State budget cuts approved Monday by the Maryland General Assembly will cost Howard County around $14.5 million in the fiscal year starting July 1, with $5.9 million of that coming directly from education aid, according to Howard County Executive Ken Ulman.

"We're still finalizing those numbers, but it will make our job a lot more difficult," he said. "We could have managed through our own reductions in revenue," if not for the extra cuts in state aid.

The executive said he believes those added cuts will probably mean unpaid furloughs for county workers, though no final decision has been reached.

Ulman said last week the county will lay off under a dozen employees in crafting an operating budget for fiscal 2010 that makes do with up to $50 million less general fund revenue.

"We're going to weather this tough economic storm and come out of it," he said.

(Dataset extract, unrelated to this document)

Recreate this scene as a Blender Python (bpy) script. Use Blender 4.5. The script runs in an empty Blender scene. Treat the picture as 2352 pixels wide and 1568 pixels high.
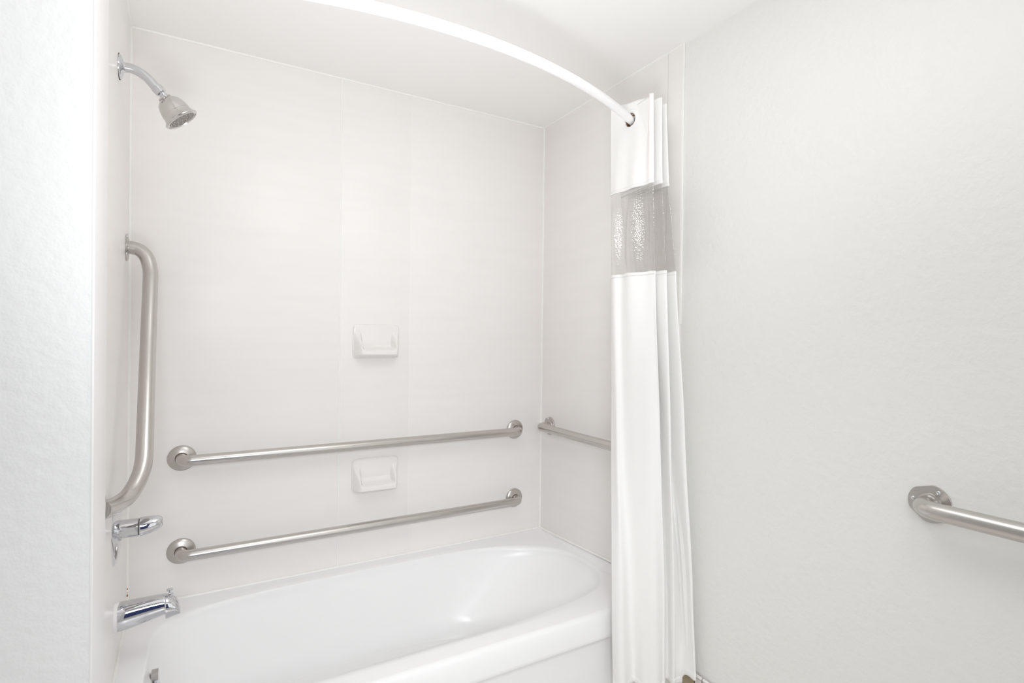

The operating budget is due to be revealed Monday, and the County Council has until June 1 to make any changes.

On Tuesday night, the council's annual public hearing on the capital budget drew a light crowd of 16 people to school board headquarters including just six speakers -- all urging approval of money for various parks.

Joel Goodman, a Glenelg dentist, had perhaps the most modest request of the 50-minute hearing -- for $10,000 worth of site preparation, including a large concrete slab for his astronomy club to use in building a privately financed telescope to observe the heavens in the dark skies over Alpha Ridge Park.

"We could open in less than a year," he told the council members.

The money for Alpha Ridge was not in Ulman's $392 million proposal, but Goodman said just a few thousand dollars would enable his group to complete their project in partnership with the county. The park is later to get a lighted roller-hockey rink, more lighted parking and other amenities, which he said would not harm the observatory's operations.

Art Tollick, the last speaker, is working on a similar, though more expensive partnership. He urged approval of the $1.6 million budgeted to open the first facilities at Troy Hill Park in Elkridge, at Interstate 95 and Route 100. Once the county builds an entry road and parking there, it will ease the way for his Howard County Tennis Patrons group to build a $30 million championship tennis facility in the park with privately raised money.

"This is a very small down payment on a really great regional park," he said.

Adam Rekus, 9, and his mother Mary of North Laurel, came to support the North Laurel Community Center and park prject next to his Laurel Woods Elementary school, and Bridget Mugane of Columbia spoke in favor of the first phase of construction of Blandair Park in East Columbia on land the county has owned for over a decade.

After the hearing, county budget director Raymond S. Wacks pointed out that none of those projects in this year's capital budget is new, which may help explain the sparse attendance.

"These are long-term projects that are moving forward," he said. "People tend to come out when they're upset about something."